**PROBLEM:** The required output is a word-for-word copy of the lines from the line bearing "Model this scene" through the line bearing "cam.matrix_world = M", inclusive, and no other lines.

**THE RECORDS:**
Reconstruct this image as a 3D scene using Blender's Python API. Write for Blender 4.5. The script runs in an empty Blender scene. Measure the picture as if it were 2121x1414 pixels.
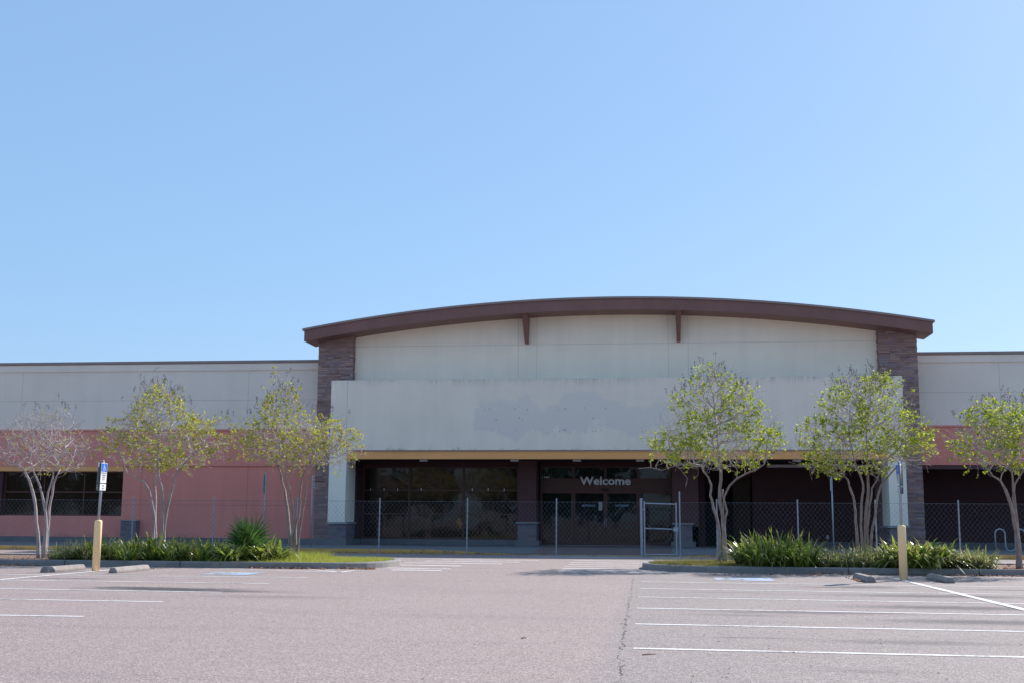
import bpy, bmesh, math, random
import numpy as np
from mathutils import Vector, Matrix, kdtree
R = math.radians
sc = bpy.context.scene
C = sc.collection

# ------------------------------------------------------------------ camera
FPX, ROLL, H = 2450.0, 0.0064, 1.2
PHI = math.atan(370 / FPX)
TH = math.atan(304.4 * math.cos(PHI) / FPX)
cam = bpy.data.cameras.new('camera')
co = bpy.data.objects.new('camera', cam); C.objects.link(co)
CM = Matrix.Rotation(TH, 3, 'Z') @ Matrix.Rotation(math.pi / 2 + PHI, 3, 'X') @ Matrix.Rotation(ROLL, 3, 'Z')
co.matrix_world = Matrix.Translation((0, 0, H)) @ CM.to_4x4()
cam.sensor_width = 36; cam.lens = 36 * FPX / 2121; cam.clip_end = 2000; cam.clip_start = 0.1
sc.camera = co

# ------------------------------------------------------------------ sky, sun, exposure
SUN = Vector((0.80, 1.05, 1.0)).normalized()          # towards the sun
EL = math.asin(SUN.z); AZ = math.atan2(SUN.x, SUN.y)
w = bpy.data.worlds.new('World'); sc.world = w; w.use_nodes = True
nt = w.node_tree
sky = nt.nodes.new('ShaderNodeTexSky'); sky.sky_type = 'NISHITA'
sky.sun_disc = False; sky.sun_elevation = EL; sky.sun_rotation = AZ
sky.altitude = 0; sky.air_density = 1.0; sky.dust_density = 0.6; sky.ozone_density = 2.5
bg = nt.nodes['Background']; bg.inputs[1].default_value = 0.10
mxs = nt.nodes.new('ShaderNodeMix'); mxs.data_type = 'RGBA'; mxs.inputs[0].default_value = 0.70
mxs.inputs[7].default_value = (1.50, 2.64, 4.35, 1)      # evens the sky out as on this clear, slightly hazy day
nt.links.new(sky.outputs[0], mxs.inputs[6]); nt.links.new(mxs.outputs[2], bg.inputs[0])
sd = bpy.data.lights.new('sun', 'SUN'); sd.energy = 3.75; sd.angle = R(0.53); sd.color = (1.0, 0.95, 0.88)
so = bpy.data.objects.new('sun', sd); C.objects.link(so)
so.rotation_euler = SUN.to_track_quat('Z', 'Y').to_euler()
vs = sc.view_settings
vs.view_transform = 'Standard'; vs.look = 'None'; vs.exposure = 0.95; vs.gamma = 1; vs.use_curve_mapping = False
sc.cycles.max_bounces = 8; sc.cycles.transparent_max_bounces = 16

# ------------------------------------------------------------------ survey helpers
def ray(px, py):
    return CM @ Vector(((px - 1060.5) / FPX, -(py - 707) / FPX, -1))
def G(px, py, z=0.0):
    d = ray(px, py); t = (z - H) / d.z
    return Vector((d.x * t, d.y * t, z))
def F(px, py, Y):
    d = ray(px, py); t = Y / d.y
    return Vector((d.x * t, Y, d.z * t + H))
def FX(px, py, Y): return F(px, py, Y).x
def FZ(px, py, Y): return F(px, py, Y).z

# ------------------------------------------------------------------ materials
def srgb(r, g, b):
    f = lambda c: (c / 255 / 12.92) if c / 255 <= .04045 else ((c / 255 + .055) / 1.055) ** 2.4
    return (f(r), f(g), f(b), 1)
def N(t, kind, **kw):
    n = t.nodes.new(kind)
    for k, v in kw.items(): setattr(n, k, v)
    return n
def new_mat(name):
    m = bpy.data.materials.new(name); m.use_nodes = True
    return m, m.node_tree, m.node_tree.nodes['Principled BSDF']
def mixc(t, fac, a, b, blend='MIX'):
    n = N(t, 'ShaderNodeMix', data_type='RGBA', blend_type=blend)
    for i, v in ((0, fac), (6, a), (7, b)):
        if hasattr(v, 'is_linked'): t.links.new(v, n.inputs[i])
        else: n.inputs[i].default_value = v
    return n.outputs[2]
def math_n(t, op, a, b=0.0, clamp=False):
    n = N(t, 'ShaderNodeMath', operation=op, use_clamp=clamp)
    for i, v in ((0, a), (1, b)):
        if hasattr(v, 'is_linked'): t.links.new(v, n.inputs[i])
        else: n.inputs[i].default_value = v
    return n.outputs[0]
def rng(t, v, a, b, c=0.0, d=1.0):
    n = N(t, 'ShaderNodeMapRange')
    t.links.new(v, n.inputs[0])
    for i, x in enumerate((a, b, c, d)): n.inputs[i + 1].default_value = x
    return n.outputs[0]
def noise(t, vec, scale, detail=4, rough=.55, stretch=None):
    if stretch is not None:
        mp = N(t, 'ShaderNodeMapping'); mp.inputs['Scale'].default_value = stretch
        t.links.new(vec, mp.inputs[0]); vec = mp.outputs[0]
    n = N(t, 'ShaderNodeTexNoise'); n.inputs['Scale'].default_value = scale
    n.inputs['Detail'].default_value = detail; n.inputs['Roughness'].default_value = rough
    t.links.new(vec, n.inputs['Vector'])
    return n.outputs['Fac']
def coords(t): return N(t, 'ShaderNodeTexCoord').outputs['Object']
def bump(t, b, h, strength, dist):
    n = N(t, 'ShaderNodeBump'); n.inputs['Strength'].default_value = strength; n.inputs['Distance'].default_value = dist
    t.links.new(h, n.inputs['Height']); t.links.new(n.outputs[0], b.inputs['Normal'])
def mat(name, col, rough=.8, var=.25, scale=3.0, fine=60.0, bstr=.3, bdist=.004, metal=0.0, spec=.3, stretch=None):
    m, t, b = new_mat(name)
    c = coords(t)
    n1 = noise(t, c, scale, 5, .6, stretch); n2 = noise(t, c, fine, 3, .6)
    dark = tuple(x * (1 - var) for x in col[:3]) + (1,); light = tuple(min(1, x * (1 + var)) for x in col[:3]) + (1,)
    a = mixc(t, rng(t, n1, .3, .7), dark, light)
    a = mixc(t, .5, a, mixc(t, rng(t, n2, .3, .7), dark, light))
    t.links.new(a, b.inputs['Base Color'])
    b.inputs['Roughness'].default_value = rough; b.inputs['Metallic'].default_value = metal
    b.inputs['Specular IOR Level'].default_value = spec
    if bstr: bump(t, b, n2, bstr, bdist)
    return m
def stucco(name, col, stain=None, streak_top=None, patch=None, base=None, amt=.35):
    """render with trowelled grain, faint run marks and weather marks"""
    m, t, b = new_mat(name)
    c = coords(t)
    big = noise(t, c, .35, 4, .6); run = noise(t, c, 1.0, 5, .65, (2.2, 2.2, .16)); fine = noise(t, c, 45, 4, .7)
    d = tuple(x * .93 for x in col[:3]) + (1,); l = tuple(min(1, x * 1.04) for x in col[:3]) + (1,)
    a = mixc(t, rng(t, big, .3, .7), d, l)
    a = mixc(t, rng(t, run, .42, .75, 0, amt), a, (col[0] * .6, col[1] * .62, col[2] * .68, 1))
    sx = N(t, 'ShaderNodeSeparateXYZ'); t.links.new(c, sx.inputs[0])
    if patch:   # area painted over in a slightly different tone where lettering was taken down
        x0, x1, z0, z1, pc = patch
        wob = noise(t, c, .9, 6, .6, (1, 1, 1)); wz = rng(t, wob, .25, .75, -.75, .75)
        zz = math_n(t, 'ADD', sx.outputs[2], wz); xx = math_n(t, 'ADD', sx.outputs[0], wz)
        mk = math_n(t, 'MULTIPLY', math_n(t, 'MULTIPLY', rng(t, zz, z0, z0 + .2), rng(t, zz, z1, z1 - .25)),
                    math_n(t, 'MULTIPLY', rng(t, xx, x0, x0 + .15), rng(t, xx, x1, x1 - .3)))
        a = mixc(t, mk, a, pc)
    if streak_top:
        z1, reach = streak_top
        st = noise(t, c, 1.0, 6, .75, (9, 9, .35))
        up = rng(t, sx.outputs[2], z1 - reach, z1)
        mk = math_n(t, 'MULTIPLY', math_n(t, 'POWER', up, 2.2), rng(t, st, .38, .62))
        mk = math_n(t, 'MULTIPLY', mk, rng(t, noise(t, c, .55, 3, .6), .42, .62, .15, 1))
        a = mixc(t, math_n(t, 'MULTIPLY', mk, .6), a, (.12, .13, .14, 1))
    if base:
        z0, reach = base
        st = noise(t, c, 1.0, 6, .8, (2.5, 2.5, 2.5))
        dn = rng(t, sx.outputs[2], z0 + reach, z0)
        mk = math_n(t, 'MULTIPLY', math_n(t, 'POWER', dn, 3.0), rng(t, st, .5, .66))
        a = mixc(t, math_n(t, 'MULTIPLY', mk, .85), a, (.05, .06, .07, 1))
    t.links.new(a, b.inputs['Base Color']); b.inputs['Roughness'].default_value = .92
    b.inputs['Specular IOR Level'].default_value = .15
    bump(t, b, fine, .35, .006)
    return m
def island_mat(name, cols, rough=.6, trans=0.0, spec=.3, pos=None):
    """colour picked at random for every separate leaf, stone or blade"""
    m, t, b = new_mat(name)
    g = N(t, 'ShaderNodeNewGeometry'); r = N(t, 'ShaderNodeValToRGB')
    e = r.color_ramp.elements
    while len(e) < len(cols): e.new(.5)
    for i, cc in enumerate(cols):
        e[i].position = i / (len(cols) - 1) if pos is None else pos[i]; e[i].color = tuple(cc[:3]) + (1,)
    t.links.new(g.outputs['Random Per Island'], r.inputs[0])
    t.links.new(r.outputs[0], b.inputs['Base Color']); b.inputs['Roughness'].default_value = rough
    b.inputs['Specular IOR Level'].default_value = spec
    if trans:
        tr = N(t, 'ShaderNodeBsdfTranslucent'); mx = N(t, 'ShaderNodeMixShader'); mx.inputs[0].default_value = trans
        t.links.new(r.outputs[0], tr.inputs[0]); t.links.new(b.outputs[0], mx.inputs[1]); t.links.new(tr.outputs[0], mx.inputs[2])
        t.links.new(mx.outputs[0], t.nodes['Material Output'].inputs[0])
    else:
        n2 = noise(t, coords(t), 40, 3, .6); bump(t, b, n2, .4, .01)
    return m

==

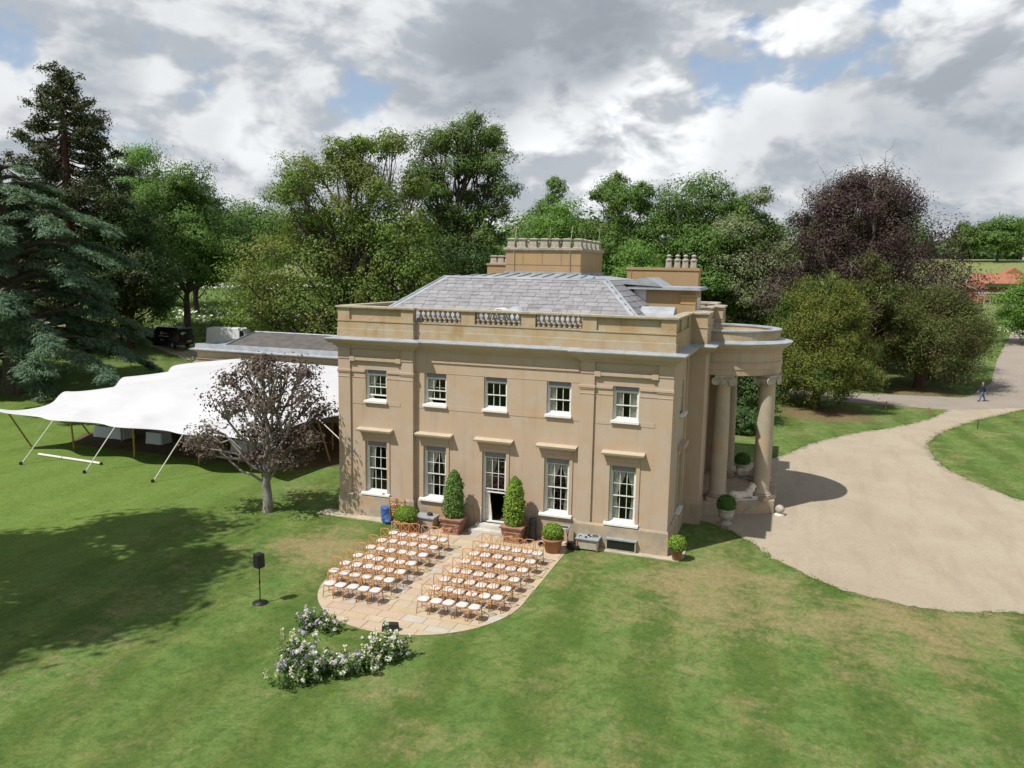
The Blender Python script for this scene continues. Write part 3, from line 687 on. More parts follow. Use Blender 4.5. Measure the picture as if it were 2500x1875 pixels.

...

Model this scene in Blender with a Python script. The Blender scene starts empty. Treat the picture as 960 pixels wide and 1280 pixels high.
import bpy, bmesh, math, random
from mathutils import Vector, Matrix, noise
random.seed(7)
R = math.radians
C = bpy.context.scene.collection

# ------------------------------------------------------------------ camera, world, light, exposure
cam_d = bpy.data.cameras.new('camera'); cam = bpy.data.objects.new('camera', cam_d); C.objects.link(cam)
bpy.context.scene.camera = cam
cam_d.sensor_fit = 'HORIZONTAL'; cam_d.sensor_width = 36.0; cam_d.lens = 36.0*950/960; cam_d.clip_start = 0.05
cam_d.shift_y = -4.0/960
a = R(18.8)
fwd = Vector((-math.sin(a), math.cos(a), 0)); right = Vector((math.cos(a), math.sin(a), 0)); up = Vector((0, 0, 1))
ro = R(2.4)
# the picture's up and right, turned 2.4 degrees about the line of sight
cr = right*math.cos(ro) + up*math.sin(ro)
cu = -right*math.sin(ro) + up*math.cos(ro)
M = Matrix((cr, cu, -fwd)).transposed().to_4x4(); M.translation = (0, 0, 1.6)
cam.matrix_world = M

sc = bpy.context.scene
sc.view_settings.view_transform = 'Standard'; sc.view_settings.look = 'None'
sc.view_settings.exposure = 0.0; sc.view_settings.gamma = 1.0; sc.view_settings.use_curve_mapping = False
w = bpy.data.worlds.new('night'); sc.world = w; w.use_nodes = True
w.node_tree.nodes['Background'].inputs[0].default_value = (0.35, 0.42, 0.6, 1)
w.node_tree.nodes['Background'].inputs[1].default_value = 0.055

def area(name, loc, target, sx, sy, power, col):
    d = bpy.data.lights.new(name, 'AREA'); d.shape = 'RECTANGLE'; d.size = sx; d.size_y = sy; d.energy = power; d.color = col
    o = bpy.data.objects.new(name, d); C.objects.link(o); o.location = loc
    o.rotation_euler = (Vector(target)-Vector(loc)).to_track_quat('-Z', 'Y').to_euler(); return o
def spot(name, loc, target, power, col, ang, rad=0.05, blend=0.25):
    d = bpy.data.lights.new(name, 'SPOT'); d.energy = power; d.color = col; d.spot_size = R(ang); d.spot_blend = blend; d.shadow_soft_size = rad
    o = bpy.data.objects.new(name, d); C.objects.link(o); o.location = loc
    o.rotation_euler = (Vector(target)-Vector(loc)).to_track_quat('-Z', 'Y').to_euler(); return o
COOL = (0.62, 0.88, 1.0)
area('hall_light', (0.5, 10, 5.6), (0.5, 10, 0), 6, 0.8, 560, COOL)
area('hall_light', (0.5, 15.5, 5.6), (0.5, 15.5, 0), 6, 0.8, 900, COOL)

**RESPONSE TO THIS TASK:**
Model this scene in Blender with a Python script. The Blender scene starts empty. Treat the picture as 960 pixels wide and 1280 pixels high.
import bpy, bmesh, math, random
from mathutils import Vector, Matrix, noise
random.seed(7)
R = math.radians
C = bpy.context.scene.collection

# ------------------------------------------------------------------ camera, world, light, exposure
cam_d = bpy.data.cameras.new('camera'); cam = bpy.data.objects.new('camera', cam_d); C.objects.link(cam)
bpy.context.scene.camera = cam
cam_d.sensor_fit = 'HORIZONTAL'; cam_d.sensor_width = 36.0; cam_d.lens = 36.0*950/960; cam_d.clip_start = 0.05
cam_d.shift_y = -4.0/960
a = R(18.8)
fwd = Vector((-math.sin(a), math.cos(a), 0)); right = Vector((math.cos(a), math.sin(a), 0)); up = Vector((0, 0, 1))
ro = R(2.4)
# the picture's up and right, turned 2.4 degrees about the line of sight
cr = right*math.cos(ro) + up*math.sin(ro)
cu = -right*math.sin(ro) + up*math.cos(ro)
M = Matrix((cr, cu, -fwd)).transposed().to_4x4(); M.translation = (0, 0, 1.6)
cam.matrix_world = M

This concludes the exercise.